I think the ethnic problems we face are both a product of poverty (leading to questions of inequitable distribution of resources) and the way we are shaped by society, perhaps innocently, as we grow up.
Here is what I mean; you go through university and get a good job. Your village starts noticing your success and obviously want to associate and ‘gain’ from the son of the soil. Before long, you are the patron of your village cattle dip, local water project and others. Nothing wrong with this at all.
However, when you are, say, the CEO of Nation Media Group, you are more than the son of your ‘village’ soil. One needs therefore to worry about how, at the individual level, you can be associated with more than your village and truly make other ‘villages’ claim their rightful share of this son.
In conversations with lots of friends, I have come to the conclusion that the ethnic question will need to be answered at the individual level and it’s you and me who need to take the first step to help integrate Kenya.
Here is the suggestion; for all those charity things we do with our village school, church, health centres etcetera, suppose each of us deliberately chooses a village at least 350km from where each was born. You go, introduce yourself and simply tell the folks that you want to be associated with their project by joining the development committee.

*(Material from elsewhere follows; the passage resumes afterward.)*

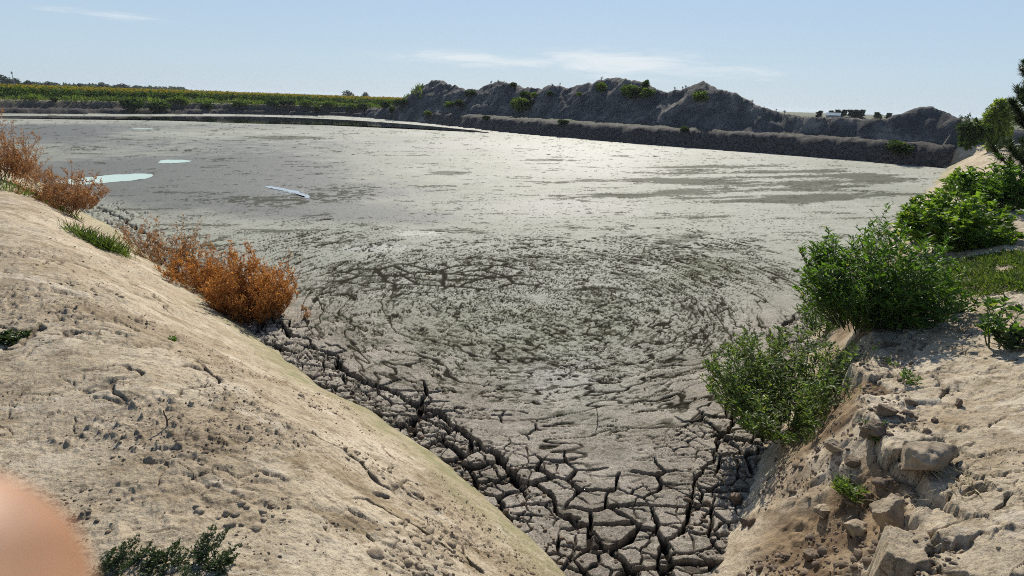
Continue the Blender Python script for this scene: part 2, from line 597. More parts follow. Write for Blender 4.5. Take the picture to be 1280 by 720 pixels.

I promise that you will be very well received even by the local MP who will not see any immediate threat to your presence. This is because 350 km in any direction will put you right at the heart of another tribe.
I actually did this recently. My 350 km landed me in a place called Ugenya (I come from Nyeri). I identified an institution called Ndenga Secondary school, met with the parents and board of governors and I am now a ‘patron’ of the school.
We have identified our priorities and we are already advancing plans for a major funds drive to help meet our goals. In the process, I have met Luo people in their homes and what a wonderful experience to see that they have the same hopes, fears and anxieties as the folks in my village.
I intend to buy a plot next to the school and build two or three teachers’ houses which will be purely commercial as teachers get house allowance so they can afford to pay rent. This will help to attract even better teachers to the ‘new found’ school. Will those houses be burnt whenever we have chaos? I am very confident that the answer is No!
This is because the whole thing is interwoven with the community’s goals and hopefully, they will always see me for what I hope to be…one of them.
Suppose all of you folks reading this blog come up and get deeply involved with a village 350 km away from your home and really integrate with the village by championing solutions to their needs. If 10,000 of us did that, we would have 10,000 villages looking at the whole tribe thing differently, positively.
I do not in any way suggest that this is the only solution, but it is definitely something you and me can do to offer a more acceptable engagement with communities outside those into which we were born and, most importantly, through our actions, begin credibly preach a gospel of a country called Kenya.